A survey of KAZZ-FM's hit lists

KAZZ-FM began publishing it's "hit list" -- in direct competition with the weekly top 40 list published by Austin's dominant AM station, KNOW -- in October 1964, only weeks after KAZZ began programming rock music. KAZZ's hit list was initially a survey of the 50 top rock songs, compiled by averaging the Hot 100 Billboard list and the Top Pop Cashbox list with telephone surveys KAZZ conducted with the top three or four record outlets in Austin, including J. R. Reed and The Record Shop. Here are all the KAZZ hit list designs, presented chronologically:

       


The KAZZ hit list began as a 3-1/2" x 8-1/2" one-sheet, then morphed into a 3-1/2" x 5-3/4" top fold. Next, the hit list shifted into an 8-1/2" x 10-1/2" three-panel format (when folded, it was 3-1/2" x 8-1/2") that included the Fun Fifty, Jazz highlights, a folk music top 25, a pop top 25, the Showtime schedule, the 25 top country tunes, and special features.


   

In November 1965, KAZZ began publishing the Starline Record Survey, a 4-page 7" x 8-1/2" format that featured the Fun 40 + 10 (a restructuring of the previous Fun Fifty and designed to feature 10 "Kay-Zee Klimbers", newly released hot singles), Jazz Spotlights, Top Pop, Folk, Showtime, Country 10, Boss 40 R&B, and Debuts, along with a half-page of promotional material. With the advent of the double-fold, the back third featured photos of "The Bunch" provided courtesy of Austin's Neal Douglass Photography studio. Notably, every KAZZ hit list, except for that of the week of March 13-20, 1965, included an ad for KAZZ's owner's restaurants, known in Austin as the Big Four Restaurantes Mexicanos. Copies of the March 13-20, 1965, hit list featured a blank back page on which a sequential number was individually stamped. The number was used to determine winners in a KAZZ contest.

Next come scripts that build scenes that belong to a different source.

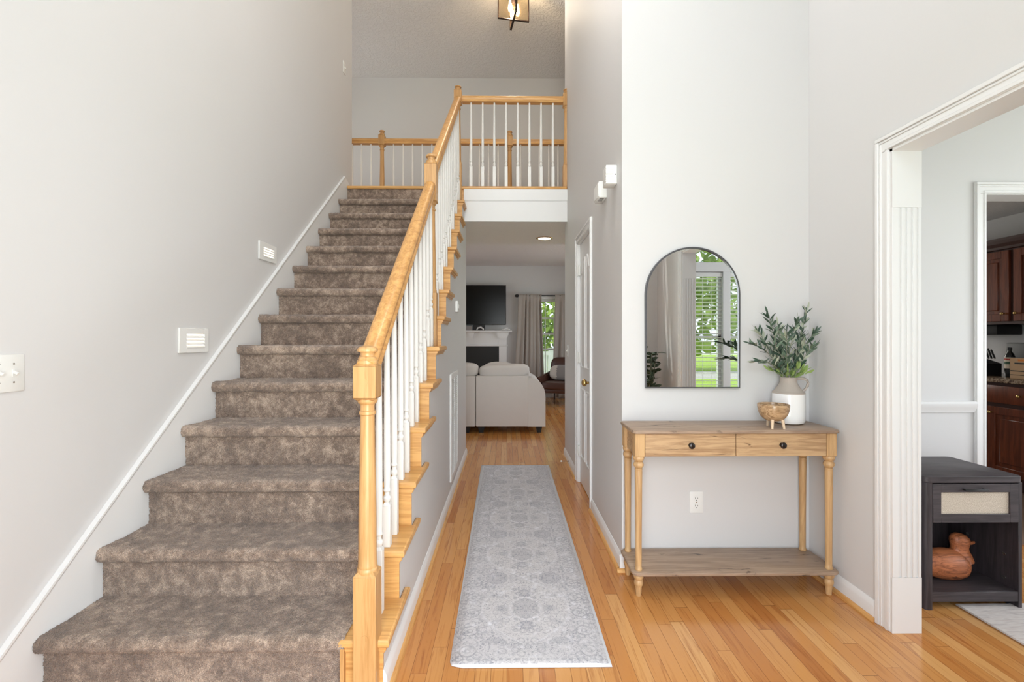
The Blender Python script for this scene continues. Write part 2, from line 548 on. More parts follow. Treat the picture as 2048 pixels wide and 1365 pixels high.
# ------------------------------------------------------------------ mesh helpers
class MB:
    def __init__(s):
        s.bm = bmesh.new()

    def box(s, x0, y0, z0, x1, y1, z1, bev=0.0, seg=2, rot=None, mi=0):
        x0, x1 = min(x0, x1), max(x0, x1)
        y0, y1 = min(y0, y1), max(y0, y1)
        z0, z1 = min(z0, z1), max(z0, z1)
        r = bmesh.ops.create_cube(s.bm, size=1.0)
        vs = r['verts']
        c = Vector(((x0 + x1) / 2, (y0 + y1) / 2, (z0 + z1) / 2))
        for v in vs:
            v.co = Vector((v.co.x * (x1 - x0), v.co.y * (y1 - y0), v.co.z * (z1 - z0)))
            if rot is not None:
                v.co = rot @ v.co
            v.co += c
        if bev > 0:
            es = list({e for v in vs for e in v.link_edges})
            bmesh.ops.bevel(s.bm, geom=es, offset=bev, segments=seg, profile=0.5, affect='EDGES')
        return s

    def lathe(s, prof, cx=0, cy=0, seg=20, sx=1.0, sy=1.0):
        """prof: list of (radius, z) from bottom to top"""
        bm = s.bm
        rings = []
        for r, z in prof:
            if r < 1e-5:
                rings.append([bm.verts.new((cx, cy, z))])
            else:
                rings.append([bm.verts.new((cx + r * sx * math.cos(2 * PI * i / seg), cy + r * sy * math.sin(2 * PI * i / seg), z)) for i in range(seg)])
        for a, b in zip(rings, rings[1:]):
            for i in range(seg):
                j = (i + 1) % seg
                if len(a) == 1 and len(b) > 1:
                    bm.faces.new((a[0], b[j], b[i]))
                elif len(b) == 1 and len(a) > 1:
                    bm.faces.new((a[i], a[j], b[0]))
                elif len(a) > 1:
                    bm.faces.new((a[i], a[j], b[j], b[i]))
        if len(rings[0]) > 1:
            bm.faces.new(list(reversed(rings[0])))
        if len(rings[-1]) > 1:
            bm.faces.new(rings[-1])
        return s

    def prism(s, poly, axis, a, b):
        """poly in the plane normal to axis: x->(y,z), y->(x,z), z->(x,y)"""
        def mk(p, t):
            return {'x': (t, p[0], p[1]), 'y': (p[0], t, p[1]), 'z': (p[0], p[1], t)}[axis]
        va = [s.bm.verts.new(mk(p, a)) for p in poly]
        vb = [s.bm.verts.new(mk(p, b)) for p in poly]
        n = len(poly)
        for i in range(n):
            j = (i + 1) % n
            s.bm.faces.new((va[i], va[j], vb[j], vb[i]))
        s.bm.faces.new(list(reversed(va)))
        s.bm.faces.new(vb)
        return s

    def sweep(s, prof, pts, up=Vector((0, 0, 1)), closed=False):
        """prof: closed outline [(a,b)] in the local (side, up) frame, swept along pts"""
        rings = []
        n = len(pts)
        for i, p in enumerate(pts):
            p = Vector(p)
            if closed:
                d = Vector(pts[(i + 1) % n]) - Vector(pts[i - 1])
            else:
                d = Vector(pts[min(i + 1, n - 1)]) - Vector(pts[max(i - 1, 0)])
            d.normalize()
            side = d.cross(up)
            side.normalize()
            u = side.cross(d)
            rings.append([s.bm.verts.new(p + side * a + u * b) for a, b in prof])
        m = len(prof)
        rng_ = range(n) if closed else range(n - 1)
        for i in rng_:
            A, B = rings[i], rings[(i + 1) % n]
            for k in range(m):
                l = (k + 1) % m
                s.bm.faces.new((A[k], A[l], B[l], B[k]))
        if not closed:
            s.bm.faces.new(list(reversed(rings[0])))
            s.bm.faces.new(rings[-1])
        return s

    def tube(s, pts, r, seg=8):
        rr = r if isinstance(r, (list, tuple)) else [r] * len(pts)
        rings = []
        n = len(pts)
        for i, p in enumerate(pts):
            p = Vector(p)
            d = Vector(pts[min(i + 1, n - 1)]) - Vector(pts[max(i - 1, 0)])
            d.normalize()
            up = Vector((0, 0, 1)) if abs(d.z) < 0.9 else Vector((0, 1, 0))
            a = d.cross(up).normalized()
            b = a.cross(d)
            rings.append([s.bm.verts.new(p + a * math.cos(2 * PI * k / seg) * rr[i] + b * math.sin(2 * PI * k / seg) * rr[i]) for k in range(seg)])
        for A, B in zip(rings, rings[1:]):
            for k in range(seg):
                l = (k + 1) % seg
                s.bm.faces.new((A[k], A[l], B[l], B[k]))
        s.bm.faces.new(list(reversed(rings[0])))
        s.bm.faces.new(rings[-1])
        return s

    def ellipsoid(s, c, r, sub=3, noise=0.0, rot=None):
        res = bmesh.ops.create_icosphere(s.bm, subdivisions=sub, radius=1.0)
        for v in res['verts']:
            k = 1 + (random.uniform(-noise, noise) if noise else 0)
            p = Vector((v.co.x * r[0] * k, v.co.y * r[1] * k, v.co.z * r[2] * k))
            if rot is not None:
                p = rot @ p
            v.co = p + Vector(c)
        return s

    def cushion(s, x0, y0, z0, x1, y1, z1, p=3.2, n=14, rot=None, piv=None):
        """superellipsoid pillow filling the box"""
        c = Vector(((x0 + x1) / 2, (y0 + y1) / 2, (z0 + z1) / 2))
        h = Vector((abs(x1 - x0) / 2, abs(y1 - y0) / 2, abs(z1 - z0) / 2))
        res = bmesh.ops.create_icosphere(s.bm, subdivisions=4, radius=1.0)
        for v in res['verts']:
            d = v.co.normalized()
            k = (abs(d.x) ** p + abs(d.y) ** p + abs(d.z) ** p) ** (-1 / p)
            q = Vector((d.x * k * h.x, d.y * k * h.y, d.z * k * h.z))
            if rot is not None:
                q = rot @ q
            v.co = q + c
        return s

    def build(s, name, mat, parent=None, smooth=True, angle=38, recalc=True):
        bm = s.bm
        if recalc:
            bmesh.ops.recalc_face_normals(bm, faces=bm.faces)
        if smooth:
            lim = math.radians(angle)
            for f in bm.faces:
                f.smooth = True
            for e in bm.edges:
                if len(e.link_faces) == 2 and e.calc_face_angle(0) > lim:
                    e.smooth = False
        me = bpy.data.meshes.new(name)
        bm.to_mesh(me)
        bm.free()
        me.materials.append(mat)
        o = bpy.data.objects.new(name, me)
        COL.objects.link(o)
        if parent is not None:
            put(o, parent)
        return o


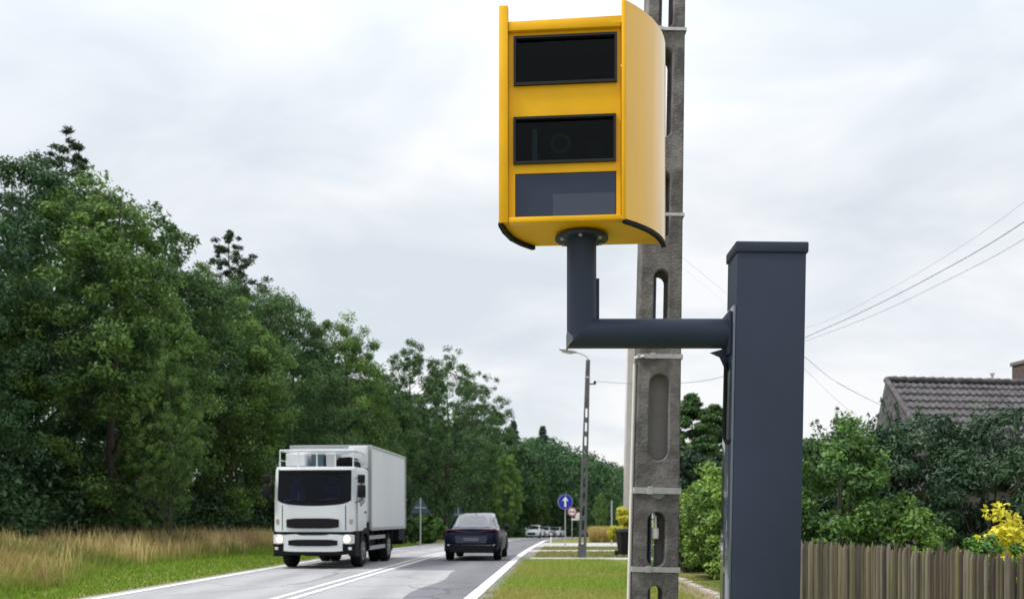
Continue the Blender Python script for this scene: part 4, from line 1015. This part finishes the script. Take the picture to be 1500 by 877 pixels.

Rim Kelley, KAZZ's afternoon DJ, designed all the KAZZ surveys using hand drawings and Letraset-style dry-transfer lettering. Photos of the KAZZ DJs were taken at Neal Douglass Photography in Austin. The cheerleader on the cover of the first Starline Record Survey was one of Rim's former classmates at Travis High School in Austin; she also was featured as a Kay-Zee Cutie in the April 17-23, 1965, issue of the Alive 95 Fun Fity Hit-Listss. Rim went on to design most of the Sonobeat singles sleeves and album jackets.